Drifting back to Laverty's own childhood, his football prowess was evident from early on.

His cousin, 1991 All-Ireland winner with Down, Martin Laverty remembers being struck by the youngster's ability even when he was playing in the under-12 grade.

"He wasn't the biggest - still isn't - but even watching him at under-12 level, he had a great brain on him and a great work ethic," recalls the Castlewellan man, who captained the Down minors and under-21s, in addition to winning Ulster and All-Ireland medals in 1991.

"He worked hard, always wanted to do well and get better.

"What's always helped him is that he's an intelligent footballer. He's able to see a pass and process things before the ball is coming towards him.

"And he's really good at making space. He very rarely loses possession of the ball when it's coming into him. He's always winning it."

'I wouldn't have got into Trinity College'

Martin is not in the least surprised that his cousin is already making waves in coaching, with the Kilcoo man's day job full-time GAA development officer at Trinity College in Dublin, in addition to being part of the management team of new Monaghan senior boss Seamus McEnaney.

For good measure, Laverty finds time to manage his own club's minor side.

"Conor was coaching some of the Kilcoo under-age teams when he was 15 or 16," recalls the 1991 All-Ireland medallist.

"That has rubbed off a lot, I would say, in the club. I know he's a really, really good coach. I know the young boys and a lot of people around Kilcoo have a lot of time for his coaching ability.

"He has a lot on his plate but that shows his dedication to the GAA."

Conor, himself, laughs that his academic prowess "wouldn't have got into Trinity College" but he insists he does not feel out of place in the world-renowned Dublin university which, in a sporting context, has been more renowned for the oval ball.

"In a way they are a small, wee tight-knit [GAA] community as well. They don't have the same resources or funding as some of the bigger, high-profile colleges so there are certain aspects I can relate to."

Conor Laverty at Kilcoo's pre-match news conference last week
Conor Laverty says the Kilcoo players must not get caught up in the emotion of Sunday's All-Ireland decider

'Players must take emotion out of it'

Laverty and his Kilcoo team-mates' examination hall on Sunday will be a couple of miles away from College Green when they face mighty Corofin at Croke Park.

The Magpies' joint-captain knows it will be an emotional occasion as Kilcoo folk decamp to Croker but cautions that the players must attempt to take sentiment out of the day.

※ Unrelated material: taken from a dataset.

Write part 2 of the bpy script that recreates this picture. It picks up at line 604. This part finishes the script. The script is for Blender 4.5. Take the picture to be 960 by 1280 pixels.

"Particularly for some of the older men who have gone through their lives giving everything to this club, they are getting the opportunity to wear their black and white colours to Croke Park. That on its own is a very, very special thing.

"[But] There's no emotion for the players. For us, it's about getting a performance on the day that will do us proud and do our village proud.

"If we go there and perform to the best that we possibly can, that's all we can ask for."